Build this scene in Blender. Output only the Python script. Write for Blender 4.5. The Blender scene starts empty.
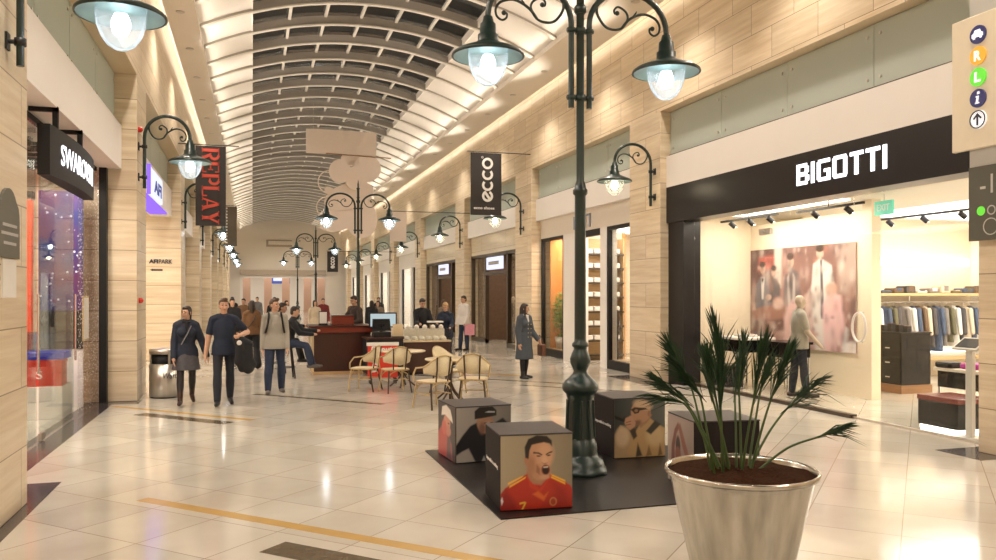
import bpy, bmesh, math, random
import numpy as np
from mathutils import Vector, Matrix
random.seed(7)
PI = math.pi
SC = bpy.context.scene
COL = SC.collection

# ------------------------------------------------------------------ materials
def _nt(name):
    m = bpy.data.materials.new(name); m.use_nodes = True
    nt = m.node_tree
    return m, nt, nt.nodes, nt.links, nt.nodes['Principled BSDF']

def rgb(c):
    return (c[0], c[1], c[2], 1.0)

def mat(name, col, rough=0.5, metal=0.0, var=0.08, scale=8.0, spec=0.5, bump=0.0, emit=None, estr=0.0, sheen=0.0, coat=0.0, stretch=None):
    m, nt, N, L, b = _nt(name)
    b.inputs['Roughness'].default_value = rough
    b.inputs['Metallic'].default_value = metal
    b.inputs['Specular IOR Level'].default_value = spec
    b.inputs['Coat Weight'].default_value = coat
    b.inputs['Sheen Weight'].default_value = sheen
    tc = N.new('ShaderNodeTexCoord')
    no = N.new('ShaderNodeTexNoise'); no.inputs['Scale'].default_value = scale; no.inputs['Detail'].default_value = 4
    if stretch:
        mp = N.new('ShaderNodeMapping'); mp.inputs['Scale'].default_value = stretch
        L.new(tc.outputs['Object'], mp.inputs['Vector']); L.new(mp.outputs['Vector'], no.inputs['Vector'])
    else:
        L.new(tc.outputs['Object'], no.inputs['Vector'])
    mx = N.new('ShaderNodeMix'); mx.data_type = 'RGBA'
    mx.inputs[6].default_value = rgb([max(0, c * (1 - var)) for c in col])
    mx.inputs[7].default_value = rgb([min(1, c * (1 + var)) for c in col])
    L.new(no.outputs['Fac'], mx.inputs[0]); L.new(mx.outputs[2], b.inputs['Base Color'])
    if bump:
        bp = N.new('ShaderNodeBump'); bp.inputs['Strength'].default_value = bump; bp.inputs['Distance'].default_value = 0.01
        L.new(no.outputs['Fac'], bp.inputs['Height']); L.new(bp.outputs['Normal'], b.inputs['Normal'])
    if emit:
        b.inputs['Emission Color'].default_value = rgb(emit); b.inputs['Emission Strength'].default_value = estr
    return m

def glow(name, col, strength):
    m = bpy.data.materials.new(name); m.use_nodes = True
    nt = m.node_tree; nt.nodes.clear()
    e = nt.nodes.new('ShaderNodeEmission'); e.inputs[0].default_value = rgb(col); e.inputs[1].default_value = strength
    o = nt.nodes.new('ShaderNodeOutputMaterial'); nt.links.new(e.outputs[0], o.inputs[0])
    return m

def pane_mat(name, tint=(0.955, 0.965, 0.955), gloss=0.10, rough=0.02, haze=0.0, hazecol=(.8, .85, .8)):
    """thin shop glass: mostly see-through, with a Fresnel reflection"""
    m = bpy.data.materials.new(name); m.use_nodes = True
    nt = m.node_tree; N = nt.nodes; L = nt.links; N.clear()
    t = N.new('ShaderNodeBsdfTransparent'); t.inputs[0].default_value = rgb(tint)
    g = N.new('ShaderNodeBsdfGlossy'); g.inputs['Roughness'].default_value = rough
    lw = N.new('ShaderNodeLayerWeight'); lw.inputs['Blend'].default_value = 0.12
    mr = N.new('ShaderNodeMapRange'); mr.inputs['To Min'].default_value = gloss * .35; mr.inputs['To Max'].default_value = min(1, gloss * 3.5)
    L.new(lw.outputs['Fresnel'], mr.inputs['Value'])
    mix = N.new('ShaderNodeMixShader'); L.new(mr.outputs[0], mix.inputs[0]); L.new(t.outputs[0], mix.inputs[1]); L.new(g.outputs[0], mix.inputs[2])
    last = mix
    if haze:
        d = N.new('ShaderNodeBsdfDiffuse'); d.inputs[0].default_value = rgb(hazecol)
        m2 = N.new('ShaderNodeMixShader'); m2.inputs[0].default_value = haze
        L.new(mix.outputs[0], m2.inputs[1]); L.new(d.outputs[0], m2.inputs[2]); last = m2
    o = N.new('ShaderNodeOutputMaterial'); L.new(last.outputs[0], o.inputs[0])
    return m

def sparkle_pane(name):
    """clear pane covered with small round decals"""
    m = bpy.data.materials.new(name); m.use_nodes = True
    nt = m.node_tree; N = nt.nodes; L = nt.links; N.clear()
    t = N.new('ShaderNodeBsdfTransparent'); t.inputs[0].default_value = (.95, .95, .95, 1)
    g = N.new('ShaderNodeBsdfGlossy'); g.inputs['Roughness'].default_value = .03
    a = N.new('ShaderNodeMixShader'); a.inputs[0].default_value = .06
    L.new(t.outputs[0], a.inputs[1]); L.new(g.outputs[0], a.inputs[2])
    tc = N.new('ShaderNodeTexCoord'); v = N.new('ShaderNodeTexVoronoi'); v.inputs['Scale'].default_value = 16
    L.new(tc.outputs['Object'], v.inputs['Vector'])
    lt = N.new('ShaderNodeMath'); lt.operation = 'LESS_THAN'; lt.inputs[1].default_value = .2
    L.new(v.outputs['Distance'], lt.inputs[0])
    d = N.new('ShaderNodeBsdfDiffuse'); d.inputs[0].default_value = (.95, .93, .9, 1)
    mx = N.new('ShaderNodeMixShader'); L.new(lt.outputs[0], mx.inputs[0]); L.new(a.outputs[0], mx.inputs[1]); L.new(d.outputs[0], mx.inputs[2])
    o = N.new('ShaderNodeOutputMaterial'); L.new(mx.outputs[0], o.inputs[0])
    return m

def dots_mat(name, base, base2, dot, scale=9, thr=.16):
    m, nt, N, L, b = _nt(name)
    tc = N.new('ShaderNodeTexCoord'); v = N.new('ShaderNodeTexVoronoi'); v.inputs['Scale'].default_value = scale
    L.new(tc.outputs['Object'], v.inputs['Vector'])
    lt = N.new('ShaderNodeMath'); lt.operation = 'LESS_THAN'; lt.inputs[1].default_value = thr; L.new(v.outputs['Distance'], lt.inputs[0])
    no = N.new('ShaderNodeTexNoise'); no.inputs['Scale'].default_value = 1.6; L.new(tc.outputs['Object'], no.inputs['Vector'])
    rp = N.new('ShaderNodeValToRGB'); rp.color_ramp.elements[0].position = .42; rp.color_ramp.elements[1].position = .6
    rp.color_ramp.elements[0].color = rgb(base); rp.color_ramp.elements[1].color = rgb(base2); L.new(no.outputs['Fac'], rp.inputs[0])
    mx = N.new('ShaderNodeMix'); mx.data_type = 'RGBA'; mx.inputs[7].default_value = rgb(dot)
    L.new(lt.outputs[0], mx.inputs[0]); L.new(rp.outputs[0], mx.inputs[6]); L.new(mx.outputs[2], b.inputs['Base Color'])
    b.inputs['Roughness'].default_value = .6
    return m

def wall_uv(N, L):
    """(horizontal, height) running along whichever way the wall faces, in metres"""
    ge = N.new('ShaderNodeNewGeometry')
    sp = N.new('ShaderNodeSeparateXYZ'); L.new(ge.outputs['Position'], sp.inputs[0])
    sn = N.new('ShaderNodeSeparateXYZ'); L.new(ge.outputs['True Normal'], sn.inputs[0])
    ab = N.new('ShaderNodeMath'); ab.operation = 'ABSOLUTE'; L.new(sn.outputs['X'], ab.inputs[0])
    gt = N.new('ShaderNodeMath'); gt.operation = 'GREATER_THAN'; gt.inputs[1].default_value = .5; L.new(ab.outputs[0], gt.inputs[0])
    mx = N.new('ShaderNodeMix'); L.new(gt.outputs[0], mx.inputs[0]); L.new(sp.outputs['X'], mx.inputs[2]); L.new(sp.outputs['Y'], mx.inputs[3])
    cb = N.new('ShaderNodeCombineXYZ'); L.new(mx.outputs[0], cb.inputs['X']); L.new(sp.outputs['Z'], cb.inputs['Y'])
    return cb

def stone_mat(name, c1, c2, slab=(1.15, .535), joint=.006, rough=.28, jointcol=(.30, .21, .12), veins=1.0):
    m, nt, N, L, b = _nt(name)
    uv = wall_uv(N, L)
    br = N.new('ShaderNodeTexBrick'); br.offset = 0.5; br.inputs['Scale'].default_value = 1
    br.inputs['Brick Width'].default_value = slab[0]; br.inputs['Row Height'].default_value = slab[1]
    br.inputs['Mortar Size'].default_value = joint; br.inputs['Mortar Smooth'].default_value = .1
    br.inputs['Color1'].default_value = (0, 0, 0, 1); br.inputs['Color2'].default_value = (1, 1, 1, 1); br.inputs['Mortar'].default_value = (.5, .5, .5, 1)
    L.new(uv.outputs[0], br.inputs['Vector'])
    mp = N.new('ShaderNodeMapping'); mp.inputs['Scale'].default_value = (.55, 9 * veins, 1); L.new(uv.outputs[0], mp.inputs['Vector'])
    # each slab has its own veins
    ad = N.new('ShaderNodeMixRGB'); ad.blend_type = 'ADD'; ad.inputs[0].default_value = 1
    sc = N.new('ShaderNodeMixRGB'); sc.blend_type = 'MULTIPLY'; sc.inputs[0].default_value = 1; sc.inputs[2].default_value = (7, 3, 5, 1)
    L.new(br.outputs['Color'], sc.inputs[1]); L.new(mp.outputs[0], ad.inputs[1]); L.new(sc.outputs[0], ad.inputs[2])
    no = N.new('ShaderNodeTexNoise'); no.inputs['Scale'].default_value = 1.3; no.inputs['Detail'].default_value = 7; no.inputs['Roughness'].default_value = .62
    L.new(ad.outputs[0], no.inputs['Vector'])
    rp = N.new('ShaderNodeValToRGB'); rp.color_ramp.elements[0].position = .3; rp.color_ramp.elements[1].position = .68
    rp.color_ramp.elements[0].color = rgb(c1); rp.color_ramp.elements[1].color = rgb(c2); L.new(no.outputs['Fac'], rp.inputs[0])
    tone = N.new('ShaderNodeHueSaturation'); tv = N.new('ShaderNodeMapRange'); tv.inputs['To Min'].default_value = .92; tv.inputs['To Max'].default_value = 1.05
    L.new(br.outputs['Color'], tv.inputs['Value']); L.new(tv.outputs[0], tone.inputs['Value']); L.new(rp.outputs[0], tone.inputs['Color'])
    mx = N.new('ShaderNodeMix'); mx.data_type = 'RGBA'; mx.inputs[7].default_value = rgb(jointcol)
    L.new(br.outputs['Fac'], mx.inputs[0]); L.new(tone.outputs[0], mx.inputs[6]); L.new(mx.outputs[2], b.inputs['Base Color'])
    b.inputs['Roughness'].default_value = rough; b.inputs['Specular IOR Level'].default_value = .45
    return m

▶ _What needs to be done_
Write out an exact copy of the listing, first line through the line containing "return (c[0], c[1], c[2], 1.0)", with the pictures left out.

▶ _Exercise solution_
Build this scene in Blender. Output only the Python script. Write for Blender 4.5. The Blender scene starts empty.
import bpy, bmesh, math, random
import numpy as np
from mathutils import Vector, Matrix
random.seed(7)
PI = math.pi
SC = bpy.context.scene
COL = SC.collection

# ------------------------------------------------------------------ materials
def _nt(name):
    m = bpy.data.materials.new(name); m.use_nodes = True
    nt = m.node_tree
    return m, nt, nt.nodes, nt.links, nt.nodes['Principled BSDF']

def rgb(c):
    return (c[0], c[1], c[2], 1.0)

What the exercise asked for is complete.